Analytics

Is it worth to calculate LTV for a marketplace?

Is LTV (Lifetime Value) a good metrics for a marketplace? This question from Rademade team will be answered by Paul Levchuk, who worked with the data analysis in Depositphotos, GoVitall, Le Boutique, and other companies. Paul will share his experience of working with LTV (LTD) and explain in which cases it is worth to use these metrics for a marketplace.

Analytics at the stage of attraction: cohort analysis

Before considering LTV, let’s start with the cohort analysis.

A cohort is a segment of users, who made the same purposeful action at the same period of time, for instance, created accounts on your website (cohort by the registration date), or made the first purchase (cohort by the date of the first purchase).

A cohort is a segment of users

Here is the analogy: the students who entered in 2015 is one cohort, the ones from 2016 form the second one.

Important: every cohort is a segment, but not every segment is a cohort.

The segments can be combined arbitrarily (by sex, gender, etc.), whilst for cohorts the simultaneous action is primarily important.

We need cohort analysis to understand the lifecycle of a client.
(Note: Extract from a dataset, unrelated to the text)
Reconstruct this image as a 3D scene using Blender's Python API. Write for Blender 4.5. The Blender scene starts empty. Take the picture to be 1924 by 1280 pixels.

The client comes to you, makes the first purchase, then possibly returns to buy a couple more things. Then they leave forever. Cohort analysis allows to understand how much time you have before the client will leave.

For example, there is a January cohort: customers bought your product for the first time in January (this is your cohort base — 100%), in February the purchase was made by only 40% of people from the January cohort, and in March — by 15% in relation to January. You can see how the cohort is gradually being blurred until the last client leaves it.

how the cohort gradually blurs until the last client leaves it

Hint: you can segment your customers in a cohort by the acquisition channels. It will help you to understand whether your marketing investments are coming back to the channel or not.

Now when you have a basic understanding of cohort analysis, let’s have a closer look at such metrics as LTV/LTD.

Read also: Cohort Analysis and User Retention

LTV и LTD: work with the actual data and forecasts

LTV (Lifetime Value) metrics is discussed by many. The point of it is to forecast the amount of money one client will bring you during their lifetime within your business.

Conceptually LTV can be explained by the formula:

LTV = ARPU * A Lifetime of a Customer,

where:

  • ARPU is the average revenue per user,
  • A Lifetime of a Customer is a client lifetime within your company/project.

*ARPU =  The total amount of all customers’ purchases / The number of customers

For example, one client brings you $20 once a month and uses the services for 15 months.

LTV=$20*15 months=$300

The client brings you $300 during their lifetime. If the attraction costs you $100 per user (CAC — Customer Acquisition Cost), then you will be left with $200 — the financial leverage to attract new clients and provide the service to the existing ones. If your LTV is $300 and user attraction costs $350, then it’s an attraction with a loss. Such businesses are not viable in the long run.

Below is a standard formula for assessing the viability of a business:

LTV / СAC ≥ 3

Let’s clarify from the start that this calculation doesn’t work for all startups, and here is why:

I wouldn’t recommend calculating the LTV, if:  

  • There are no repeat purchases (or there is a large percentage of one-time buyers)

I evaluated several online stores selling electronics in Ukraine, the ones that are in the top 10 list. The number of customers who make only one purchase there is insane — it is more than 95%. There is no point in working with LTV in this case: only 5% out of 100% will make repeat purchases and, therefore, there is literally no basis for LTV forecast.

  • The clients “live” on the website for less than 12 months — there is no need for making the prognosis.

Similar logics, if the Lifetime is less than 1 year — there is no point to make a forecast.

What else, other that LTV?

You can try to calculate the LTD (Lifetime value to Date).

LTD is not a predictive value (the current value + the future value), but rather a factual one (the current value). Here you won’t have to predict the future cash flow. It works the opposite way: you calculate how much one client brings you during a limited period of time until a certain date.

For example, I want to find out LTD for the past 12 months (you define the time period yourself). I take a cohort, count its income for this period, and then “ration” it for the number of customers. PowerPivot is a great tool for such calculations. It is a high-performance column database within Excel 2016.

customer lifetime

For instance, we defined that the client brings the startup $250 during the 12 months period.

This clarifies certain limitations for a business:

  • to try to recoup the customer during the period, shorter than their lifetime — up to 12 months (this is your payback timeframe),
  • to spend on attraction less the ⅓ of the LTD (under $80 — this is your CAC).

Summing up the above, I would advise calculating LTV only for the businesses which have the subscription-based business model (like the SaaS). For e-commerce companies (including marketplaces) I would recommend calculating LTD.